## Directions:
Starting with the first line and ending with the line that holds "C = sc.collection", repeat the material exactly.

== Entries provided

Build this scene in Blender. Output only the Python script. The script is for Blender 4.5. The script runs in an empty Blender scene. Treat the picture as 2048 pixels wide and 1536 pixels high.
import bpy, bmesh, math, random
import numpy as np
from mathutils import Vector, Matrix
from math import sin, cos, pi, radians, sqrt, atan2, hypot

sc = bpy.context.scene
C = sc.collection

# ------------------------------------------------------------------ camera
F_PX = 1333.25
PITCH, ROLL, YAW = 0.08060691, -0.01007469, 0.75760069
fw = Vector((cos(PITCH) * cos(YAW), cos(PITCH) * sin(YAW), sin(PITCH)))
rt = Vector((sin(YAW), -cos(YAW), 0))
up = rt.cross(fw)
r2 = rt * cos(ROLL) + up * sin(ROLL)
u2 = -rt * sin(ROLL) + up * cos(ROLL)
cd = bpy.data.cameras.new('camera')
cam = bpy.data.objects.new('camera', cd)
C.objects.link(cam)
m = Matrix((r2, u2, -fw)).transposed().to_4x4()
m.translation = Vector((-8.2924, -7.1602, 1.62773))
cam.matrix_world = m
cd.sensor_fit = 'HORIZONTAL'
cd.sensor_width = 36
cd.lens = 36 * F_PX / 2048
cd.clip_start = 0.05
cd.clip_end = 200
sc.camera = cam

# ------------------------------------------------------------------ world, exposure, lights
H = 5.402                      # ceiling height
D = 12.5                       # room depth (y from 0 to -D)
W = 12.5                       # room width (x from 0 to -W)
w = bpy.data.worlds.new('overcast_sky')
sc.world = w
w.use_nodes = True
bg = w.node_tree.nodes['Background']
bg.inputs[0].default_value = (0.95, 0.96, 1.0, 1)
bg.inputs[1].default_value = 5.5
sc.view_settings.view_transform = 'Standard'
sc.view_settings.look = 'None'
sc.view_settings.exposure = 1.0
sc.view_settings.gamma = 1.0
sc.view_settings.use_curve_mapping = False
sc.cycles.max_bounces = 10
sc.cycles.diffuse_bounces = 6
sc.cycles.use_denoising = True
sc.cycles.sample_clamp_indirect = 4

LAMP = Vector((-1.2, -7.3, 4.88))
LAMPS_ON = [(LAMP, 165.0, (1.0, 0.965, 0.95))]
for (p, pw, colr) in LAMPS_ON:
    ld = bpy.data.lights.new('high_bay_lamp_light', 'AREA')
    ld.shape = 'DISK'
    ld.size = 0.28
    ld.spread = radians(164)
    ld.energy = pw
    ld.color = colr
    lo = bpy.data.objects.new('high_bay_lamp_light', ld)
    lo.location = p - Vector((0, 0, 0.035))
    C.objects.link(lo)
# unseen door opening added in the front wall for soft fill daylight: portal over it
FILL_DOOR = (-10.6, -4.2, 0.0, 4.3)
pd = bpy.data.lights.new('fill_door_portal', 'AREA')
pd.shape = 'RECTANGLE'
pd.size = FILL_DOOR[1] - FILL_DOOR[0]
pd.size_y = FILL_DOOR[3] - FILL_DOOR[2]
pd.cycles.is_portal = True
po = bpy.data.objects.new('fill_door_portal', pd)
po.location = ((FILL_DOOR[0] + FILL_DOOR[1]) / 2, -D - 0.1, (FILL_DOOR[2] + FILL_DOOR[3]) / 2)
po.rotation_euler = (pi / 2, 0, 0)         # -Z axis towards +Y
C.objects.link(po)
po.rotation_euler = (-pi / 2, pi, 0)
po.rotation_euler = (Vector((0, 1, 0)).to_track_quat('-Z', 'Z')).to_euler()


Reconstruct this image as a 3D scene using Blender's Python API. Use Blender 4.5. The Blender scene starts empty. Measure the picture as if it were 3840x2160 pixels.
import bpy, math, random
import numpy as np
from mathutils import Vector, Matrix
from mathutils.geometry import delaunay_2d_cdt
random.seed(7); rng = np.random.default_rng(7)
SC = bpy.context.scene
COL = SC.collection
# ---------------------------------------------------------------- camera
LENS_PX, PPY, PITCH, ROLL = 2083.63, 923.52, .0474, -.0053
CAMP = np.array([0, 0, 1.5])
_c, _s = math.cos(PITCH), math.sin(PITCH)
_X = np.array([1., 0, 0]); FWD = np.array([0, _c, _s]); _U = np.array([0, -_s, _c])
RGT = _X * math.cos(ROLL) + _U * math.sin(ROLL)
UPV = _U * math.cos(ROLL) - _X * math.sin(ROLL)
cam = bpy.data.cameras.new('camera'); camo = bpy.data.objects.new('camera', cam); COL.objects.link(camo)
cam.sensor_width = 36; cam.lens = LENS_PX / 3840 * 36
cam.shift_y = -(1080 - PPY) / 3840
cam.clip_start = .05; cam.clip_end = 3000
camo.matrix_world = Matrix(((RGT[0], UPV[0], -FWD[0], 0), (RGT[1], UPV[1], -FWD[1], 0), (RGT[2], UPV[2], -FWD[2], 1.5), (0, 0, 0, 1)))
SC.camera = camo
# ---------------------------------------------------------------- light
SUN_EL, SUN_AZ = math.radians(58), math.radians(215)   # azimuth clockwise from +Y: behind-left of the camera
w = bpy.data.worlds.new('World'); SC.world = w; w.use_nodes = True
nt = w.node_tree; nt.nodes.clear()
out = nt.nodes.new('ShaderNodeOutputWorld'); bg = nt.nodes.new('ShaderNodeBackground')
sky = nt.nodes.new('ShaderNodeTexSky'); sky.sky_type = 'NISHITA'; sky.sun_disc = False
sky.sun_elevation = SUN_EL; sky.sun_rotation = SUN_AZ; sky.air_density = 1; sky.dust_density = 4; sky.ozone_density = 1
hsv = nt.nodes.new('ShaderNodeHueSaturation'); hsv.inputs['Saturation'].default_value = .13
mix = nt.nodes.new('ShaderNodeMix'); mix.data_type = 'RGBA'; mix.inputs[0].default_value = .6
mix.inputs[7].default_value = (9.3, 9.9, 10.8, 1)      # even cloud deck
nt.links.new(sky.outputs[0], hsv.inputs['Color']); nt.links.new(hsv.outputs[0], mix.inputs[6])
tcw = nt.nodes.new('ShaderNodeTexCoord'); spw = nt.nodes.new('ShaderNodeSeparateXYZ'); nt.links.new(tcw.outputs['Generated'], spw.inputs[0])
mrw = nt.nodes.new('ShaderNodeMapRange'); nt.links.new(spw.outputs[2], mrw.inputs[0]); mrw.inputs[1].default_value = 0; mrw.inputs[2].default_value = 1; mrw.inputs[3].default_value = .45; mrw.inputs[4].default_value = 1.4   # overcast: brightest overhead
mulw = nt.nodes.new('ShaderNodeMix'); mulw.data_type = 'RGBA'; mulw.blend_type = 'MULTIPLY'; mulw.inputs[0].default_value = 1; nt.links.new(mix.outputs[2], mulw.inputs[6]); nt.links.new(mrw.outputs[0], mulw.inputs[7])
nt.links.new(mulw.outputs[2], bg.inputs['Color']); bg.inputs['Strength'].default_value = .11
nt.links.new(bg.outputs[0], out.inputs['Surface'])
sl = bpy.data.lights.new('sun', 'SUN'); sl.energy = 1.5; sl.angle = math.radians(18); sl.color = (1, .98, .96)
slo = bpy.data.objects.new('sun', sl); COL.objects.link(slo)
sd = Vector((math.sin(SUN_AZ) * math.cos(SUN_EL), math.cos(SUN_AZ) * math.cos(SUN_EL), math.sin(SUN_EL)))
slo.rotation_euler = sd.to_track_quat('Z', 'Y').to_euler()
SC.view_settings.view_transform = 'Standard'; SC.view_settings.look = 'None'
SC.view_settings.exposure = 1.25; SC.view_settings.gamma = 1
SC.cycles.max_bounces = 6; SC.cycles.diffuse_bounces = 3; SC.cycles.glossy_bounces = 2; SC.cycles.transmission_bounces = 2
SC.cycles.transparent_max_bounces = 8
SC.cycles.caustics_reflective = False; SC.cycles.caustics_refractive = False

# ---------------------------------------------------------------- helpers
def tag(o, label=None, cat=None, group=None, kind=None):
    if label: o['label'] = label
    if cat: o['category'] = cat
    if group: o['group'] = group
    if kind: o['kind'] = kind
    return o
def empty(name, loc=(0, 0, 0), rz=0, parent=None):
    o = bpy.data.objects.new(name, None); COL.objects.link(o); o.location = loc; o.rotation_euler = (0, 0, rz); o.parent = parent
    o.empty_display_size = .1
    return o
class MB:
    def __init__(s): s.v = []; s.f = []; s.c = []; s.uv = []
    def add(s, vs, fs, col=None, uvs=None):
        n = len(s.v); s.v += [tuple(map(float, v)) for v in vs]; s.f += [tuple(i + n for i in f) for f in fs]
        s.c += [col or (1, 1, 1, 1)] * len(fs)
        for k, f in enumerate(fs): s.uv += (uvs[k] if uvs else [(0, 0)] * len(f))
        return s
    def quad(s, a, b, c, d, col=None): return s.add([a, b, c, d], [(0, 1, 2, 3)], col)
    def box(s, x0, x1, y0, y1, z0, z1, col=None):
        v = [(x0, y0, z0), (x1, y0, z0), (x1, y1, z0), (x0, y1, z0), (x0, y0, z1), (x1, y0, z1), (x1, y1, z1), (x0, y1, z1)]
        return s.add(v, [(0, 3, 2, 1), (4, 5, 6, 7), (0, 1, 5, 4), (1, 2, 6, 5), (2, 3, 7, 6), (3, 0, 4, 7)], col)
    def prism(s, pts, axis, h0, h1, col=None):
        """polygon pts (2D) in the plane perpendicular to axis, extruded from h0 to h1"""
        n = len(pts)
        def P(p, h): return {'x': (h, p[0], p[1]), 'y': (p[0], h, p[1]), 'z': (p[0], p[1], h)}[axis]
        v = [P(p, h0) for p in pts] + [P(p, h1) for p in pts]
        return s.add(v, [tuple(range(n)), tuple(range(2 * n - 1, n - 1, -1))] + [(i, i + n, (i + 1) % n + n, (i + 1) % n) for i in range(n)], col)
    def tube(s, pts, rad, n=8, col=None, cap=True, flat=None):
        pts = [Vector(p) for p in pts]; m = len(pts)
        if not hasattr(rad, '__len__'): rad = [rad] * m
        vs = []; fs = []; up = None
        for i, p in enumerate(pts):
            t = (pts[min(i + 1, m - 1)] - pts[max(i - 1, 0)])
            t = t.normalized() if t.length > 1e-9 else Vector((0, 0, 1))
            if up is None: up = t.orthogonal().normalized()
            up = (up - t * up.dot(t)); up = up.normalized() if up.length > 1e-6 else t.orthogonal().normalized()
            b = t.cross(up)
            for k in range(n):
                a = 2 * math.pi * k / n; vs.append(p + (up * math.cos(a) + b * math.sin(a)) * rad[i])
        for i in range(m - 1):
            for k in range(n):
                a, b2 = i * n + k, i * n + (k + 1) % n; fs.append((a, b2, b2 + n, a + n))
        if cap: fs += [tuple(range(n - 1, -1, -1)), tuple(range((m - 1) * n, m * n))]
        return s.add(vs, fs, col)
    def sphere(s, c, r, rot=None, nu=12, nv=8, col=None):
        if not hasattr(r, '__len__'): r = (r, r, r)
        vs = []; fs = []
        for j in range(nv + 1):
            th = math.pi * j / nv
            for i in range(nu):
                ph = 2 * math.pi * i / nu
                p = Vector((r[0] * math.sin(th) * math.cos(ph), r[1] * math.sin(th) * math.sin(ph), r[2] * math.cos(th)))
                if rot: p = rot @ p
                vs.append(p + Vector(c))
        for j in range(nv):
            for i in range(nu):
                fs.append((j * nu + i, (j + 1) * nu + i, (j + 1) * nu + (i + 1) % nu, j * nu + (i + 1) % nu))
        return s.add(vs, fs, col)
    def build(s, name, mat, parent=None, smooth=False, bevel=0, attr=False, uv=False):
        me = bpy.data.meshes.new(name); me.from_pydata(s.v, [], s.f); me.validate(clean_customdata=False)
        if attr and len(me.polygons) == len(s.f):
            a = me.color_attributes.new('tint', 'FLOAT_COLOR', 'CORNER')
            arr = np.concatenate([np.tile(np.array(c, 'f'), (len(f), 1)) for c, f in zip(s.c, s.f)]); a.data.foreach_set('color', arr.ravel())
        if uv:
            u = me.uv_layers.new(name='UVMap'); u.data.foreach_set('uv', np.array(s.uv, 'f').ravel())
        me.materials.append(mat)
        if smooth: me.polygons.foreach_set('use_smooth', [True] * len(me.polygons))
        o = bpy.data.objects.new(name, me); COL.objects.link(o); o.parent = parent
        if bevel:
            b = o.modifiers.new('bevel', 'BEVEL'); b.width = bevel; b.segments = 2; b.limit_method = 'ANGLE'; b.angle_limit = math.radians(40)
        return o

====

## Output for this task:
Build this scene in Blender. Output only the Python script. The script is for Blender 4.5. The script runs in an empty Blender scene. Treat the picture as 2048 pixels wide and 1536 pixels high.
import bpy, bmesh, math, random
import numpy as np
from mathutils import Vector, Matrix
from math import sin, cos, pi, radians, sqrt, atan2, hypot

sc = bpy.context.scene
C = sc.collection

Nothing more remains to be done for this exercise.